As for the fourposter bed, this turned up in a scene that even as a boy I understood to represent some sort of archetype or cliché. The brass bed somehow symbolized the memoir heroine's fall, her descent into sin that, we understood, was not sin. Just as some strong and alive part of me knew that my father's guilt-inducing judgment had to be resisted. I was on the right track. My poor father, in retrospect, loved Sid Caesar. He must have been very jealous of me that Wednesday.

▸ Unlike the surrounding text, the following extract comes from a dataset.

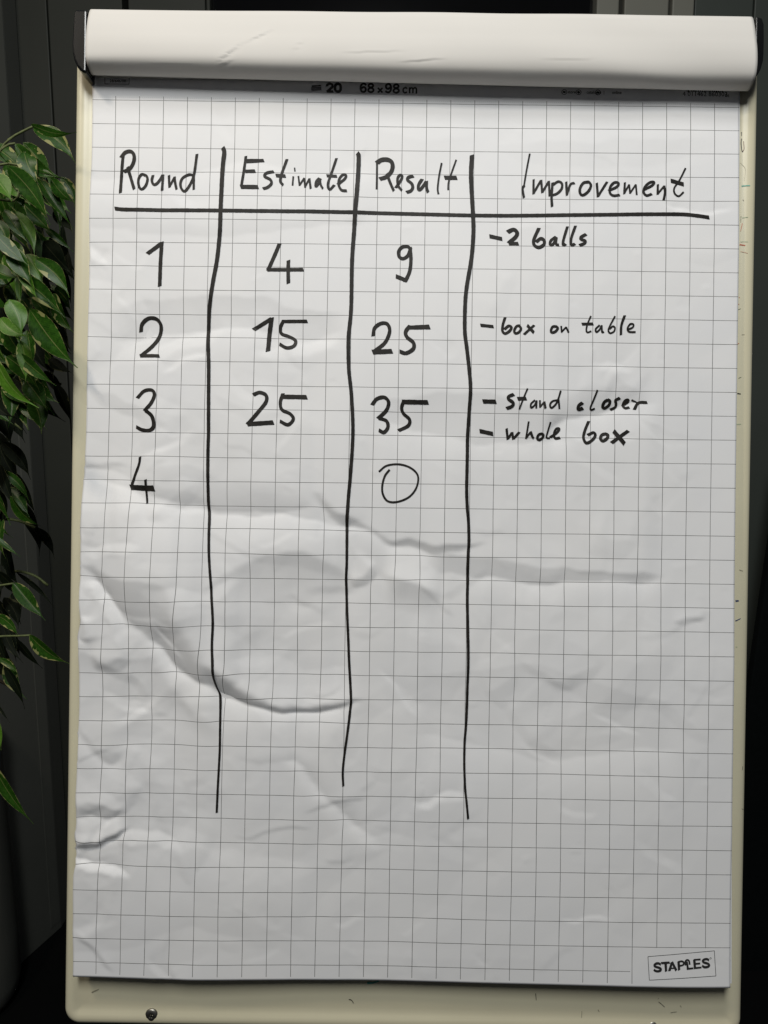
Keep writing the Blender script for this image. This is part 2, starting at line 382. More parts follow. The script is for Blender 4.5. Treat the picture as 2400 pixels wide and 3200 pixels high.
def crease(H, amp, wu, wd, tr, wr, pts, soft=0.0):
    pts = np.asarray(pts, float); mar = max(wu*2.5, wd+wr*2.5)
    pts = catmull(pts, 2.2) if len(pts) > 2 else pts
    if len(pts) > 3: pts = pts+np.array([[0, 0.28*math.sin(i*2.4)*math.sin(i*1.1+1)] for i in range(len(pts))])*min(1, wu/2.5)
    x0, y0 = pts.min(0)-mar; x1, y1 = pts.max(0)+mar
    i0, i1 = np.searchsorted(us, [x0, x1]); j0, j1 = np.searchsorted(vs, [y0, y1])
    if i1-i0 < 2 or j1-j0 < 2: return
    X = UW[j0:j1, i0:i1]; Y = VW[j0:j1, i0:i1]
    best = np.full(X.shape, 1e9); sd = np.zeros(X.shape); tt = np.zeros(X.shape)
    seg = np.linalg.norm(np.diff(pts, axis=0), axis=1); cum = np.concatenate([[0], np.cumsum(seg)]); L = cum[-1]
    for a in range(len(pts)-1):
        d = pts[a+1]-pts[a]; l2 = d@d
        if l2 < 1e-9: continue
        t = np.clip(((X-pts[a,0])*d[0]+(Y-pts[a,1])*d[1])/l2, 0, 1)
        dx = X-pts[a,0]-t*d[0]; dy = Y-pts[a,1]-t*d[1]; dd = np.hypot(dx, dy)
        s = np.sign(d[0]*dy-d[1]*dx); m = dd < best
        best = np.where(m, dd, best); sd = np.where(m, s*dd, sd); tt = np.where(m, (cum[a]+t*seg[a])/L, tt)
    env = np.clip(np.sin(np.pi*np.clip(tt, 0, 1))*1.6, 0, 1)
    wdv = wd*(0.35+0.65*env); wuv = wu*(0.5+0.5*env)
    g = np.where(sd < 0, np.exp(sd/wuv), 0)
    q = np.clip(sd/wdv, 0, 1); fall = 1-(1+tr)*q
    g = np.where(sd >= 0, np.where(sd < wdv, fall, -tr*np.exp(-(sd-wdv)/wr)), g)
    H[j0:j1, i0:i1] += amp*env*g
FOLD_GAIN = 1.45
rng = np.random.default_rng(11)
# the big folds: bands of the sheet that lean back or forward between two crease lines (slope at the upper and lower crease);
# the slopes are summed down the sheet to give its relief
FOLDS = [[0,-0.16,[[4.5,38.0],[11.1,38.6],[17.8,40.1],[24.4,40.5]],[[4.6,39.8],[7.5,41.5],[11.2,42.4],[17.8,43.4],[20.7,43.8],[22.0,43.1],[24.4,42.0]]],[0.2,0.04,[[1.3,40.3],[7.5,42.4],[17.8,43.8],[20.7,43.9],[23.3,44.2],[26.6,45.2],[27.7,47.9]],[[1.4,46.5],[7.7,49.9],[10.5,51.2],[13.6,50.7],[15.8,49.4],[17.9,48.0],[22.3,47.7],[27.7,48.8]]],[-0.15,-0.02,[[14.5,50.0],[16.8,48.5],[19.0,47.9],[22.3,47.8],[25.6,48.6],[28.5,49.9]],[[14.5,52.5],[20.2,53.1],[24.6,52.8],[28.5,51.0]]],[-0.34,-0.16,[[23.3,40.9],[24.8,41.3],[26.2,42.8],[27.5,43.4],[29.7,44.9],[32.3,45.4],[34.5,45.7],[38.7,46.2],[42.4,46.1]],[[23.3,41.0],[25.5,43.3],[26.9,45.0],[29.7,45.2],[32.4,46.2],[34.5,46.8],[38.7,47.3],[42.4,46.2]]],[0.1,0.0,[[25.1,43.9],[26.9,45.1],[29.7,45.2],[32.4,46.2],[36.5,47.1]],[[25.1,45.3],[26.9,47.0],[29.7,47.4],[32.4,47.8],[36.6,48.6]]],[-0.16,-0.24,[[-0.1,48.9],[1.5,48.9],[3.3,50.0],[4.8,50.6],[7.5,50.8],[8.8,51.2],[10.6,54.5],[12.4,57.8],[14.2,59.7]],[[-0.0,49.1],[1.5,49.8],[2.4,51.1],[4.9,54.6],[7.6,56.7],[10.7,59.6],[12.5,60.9],[14.2,61.4]]],[-0.34,-0.44,[[12.4,58.1],[14.2,59.4],[16.0,60.8],[17.8,61.7],[20.4,62.9],[23.7,63.5],[27.0,63.0],[29.6,62.3]],[[12.5,60.0],[14.3,61.5],[16.0,62.6],[17.8,63.0],[20.4,63.8],[23.7,64.4],[27.0,63.7],[29.6,62.5]]],[0.06,0.12,[[10.5,51.2],[13.7,53.8],[18.1,57.7],[23.6,59.4],[29.1,59.7]],[[10.6,54.3],[14.2,59.6],[17.8,62.0],[20.4,63.1],[23.7,63.7],[27.0,63.2],[29.6,62.4]]],[0.2,0.0,[[5.6,56.8],[7.1,56.5],[10.7,60.1],[13.8,61.5],[16.0,62.7],[20.4,63.9],[23.9,64.4],[29.2,62.8]],[[5.6,57.7],[7.2,58.1],[10.8,62.9],[13.9,66.1],[16.1,67.0],[20.5,66.9],[24.0,67.3],[29.2,65.9]]],[0.12,0.02,[[-0.0,50.0],[2.2,50.7],[5.4,55.7]],[[0.1,55.7],[2.3,57.0],[5.4,57.9]]],[-0.1,0.0,[[-0.3,58.2],[5.0,58.3],[7.6,58.3],[9.9,61.6],[14.3,65.9]],[[-0.2,60.2],[5.1,62.9],[7.7,64.4],[14.4,68.3]]],[-0.06,-0.18,[[-0.3,65.4],[1.9,67.2],[5.6,67.3]],[[-0.3,66.1],[2.6,68.7],[3.5,69.3],[4.1,69.1],[5.6,67.5]]],[0.1,0.0,[[-0.3,66.1],[2.6,68.7],[3.5,69.4],[4.1,69.1],[5.6,67.6]],[[-0.2,68.9],[3.5,72.0],[5.7,70.2]]],[0.0,-0.09,[[15.3,68.3],[21.8,68.2],[26.0,69.9],[30.5,75.1]],[[15.3,68.7],[21.9,69.7],[25.0,72.1],[26.5,73.4],[27.4,74.5],[31.2,77.3]]],[0.16,0.0,[[20.5,69.3],[21.9,69.7],[25.0,72.1],[26.5,73.4],[27.4,74.5],[31.2,77.3]],[[20.5,70.0],[21.9,71.3],[25.0,74.3],[27.5,77.3],[31.2,79.2]]],[-0.16,-0.12,[[35.1,46.8],[38.4,47.5],[42.0,47.9],[46.1,47.9],[49.9,48.2],[52.3,48.8],[55.2,49.2],[60.6,49.1]],[[35.1,47.5],[36.8,49.2],[40.8,49.9],[46.8,49.9],[52.8,50.2],[57.6,50.5],[60.7,49.2]]],[-0.05,-0.08,[[49.4,48.2],[52.3,48.8],[55.2,49.2],[60.6,49.1]],[[49.4,48.3],[52.8,49.3],[57.1,49.9],[60.7,49.2]]],[0.09,0.0,[[38.5,49.9],[40.8,49.9],[46.8,49.9],[52.8,50.2],[57.6,50.5],[61.1,49.3]],[[38.5,52.0],[46.9,52.9],[57.6,52.7],[61.2,51.3]]],[-0.18,0.0,[[30.8,49.6],[33.7,50.1],[35.8,51.0],[37.2,52.2]],[[30.9,53.1],[33.7,54.0],[37.2,54.5]]],[0.06,0.16,[[30.7,45.9],[35.1,47.5],[37.2,49.4]],[[30.8,49.5],[33.7,50.0],[35.8,51.0],[37.3,52.2]]],[-0.04,-0.09,[[-0.2,37.9],[2.4,38.7],[4.6,39.6],[7.9,40.2]],[[-0.2,38.4],[2.4,39.1],[4.8,40.0],[7.9,41.0]]],[0.06,0.0,[[-0.2,38.5],[2.4,39.1],[4.8,40.1],[7.9,41.0]],[[-0.1,40.3],[2.4,41.2],[7.9,42.4]]],[-0.04,-0.15,[[46.9,32.4],[52.8,29.3],[55.0,29.5],[59.1,30.6]],[[46.9,34.2],[51.7,32.8],[56.6,31.7],[59.1,31.3]]],[0.1,0.0,[[46.9,34.2],[51.7,32.9],[56.6,31.7],[60.1,31.3]],[[47.0,37.7],[54.2,36.7],[60.1,33.9]]],[0.07,-0.07,[[0.6,8.4],[13.9,6.9],[30.6,8.1]],[[0.7,13.2],[14.0,14.4],[30.7,12.8]]],[-0.1,-0.03,[[2.2,21.9],[14.2,20.8],[27.5,22.4]],[[2.3,24.9],[14.2,24.5],[27.5,25.0]]],[0.1,0.0,[[2.3,25.0],[14.2,24.5],[27.5,25.0]],[[2.4,28.3],[14.3,27.5],[27.6,26.6]]],[-0.1,-0.04,[[29.3,30.6],[40.9,30.8],[50.9,33.7]],[[29.3,33.0],[41.0,35.5],[50.9,35.0]]],[0.07,0.0,[[29.3,33.0],[41.0,35.6],[50.9,35.1]],[[29.4,38.0],[41.0,38.8],[50.9,37.7]]],[-0.06,-0.02,[[33.1,60.5],[47.9,58.7],[62.8,62.4]],[[33.2,66.2],[48.1,68.6],[62.9,66.7]]],[0.07,0.0,[[33.2,66.2],[48.1,68.7],[62.9,66.8]],[[33.3,72.8],[48.2,73.2],[62.9,71.7]]],[0.05,-0.05,[[0.6,79.8],[12.0,77.7],[25.2,79.5]],[[0.8,89.7],[12.2,86.3],[25.4,87.7]]]]
SL = np.zeros_like(U)
for s0, s1, up, lo in FOLDS:
    up, lo = np.array(up), np.array(lo)
    yu = np.interp(UW, up[:,0], up[:,1]); yl = np.interp(UW, lo[:,0], lo[:,1])
    t = (VW+0.0-yu)/np.maximum(yl-yu, 0.05)
    x0, x1 = max(up[0,0], lo[0,0]), min(up[-1,0], lo[-1,0])
    e = np.clip((UW-x0)/max(1.5, 0.12*(x1-x0)), 0, 1)*np.clip((x1-UW)/max(1.5, 0.12*(x1-x0)), 0, 1)
    if x0 < 1.5: e = np.clip((x1-UW)/max(1.5, 0.12*(x1-x0)), 0, 1)*(UW < x1)
    e = e*e*(3-2*e)
    SL += np.where((t > 0) & (t < 1), s0+(s1-s0)*np.clip(t, 0, 1), 0)*e
kw = int(20/STEP)
pad_ = np.pad(SL, ((kw, kw), (0, 0)), mode='constant'); cs_ = np.cumsum(pad_, axis=0)
mean = (cs_[2*kw:]-cs_[:-2*kw])/(2*kw)
SLM = SL-mean[:SL.shape[0]]
RH = np.cumsum(SLM, axis=0)*STEP*FOLD_GAIN
for _ in range(4):
    RH[:, 1:-1] = 0.25*RH[:, :-2]+0.5*RH[:, 1:-1]+0.25*RH[:, 2:]
H += RH-np.mean(RH)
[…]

And out of my misbegotten family background where love and pleasure were scant, somehow I've arrived here. With Marlou, and if not in a fourposter brass bed, something better. A fully automated bed that splits into, one half going up while the other goes down, that vibrates, that raises the foot on my side, then lowers it while Marlou, if she desires, can raise the foot of her bed. Which has nothing to do with anything, except that there's something joyous in all these possibilities. Above all, the bed is something we share. And of this too, I imagine that my bitter and isolated father would be jealous.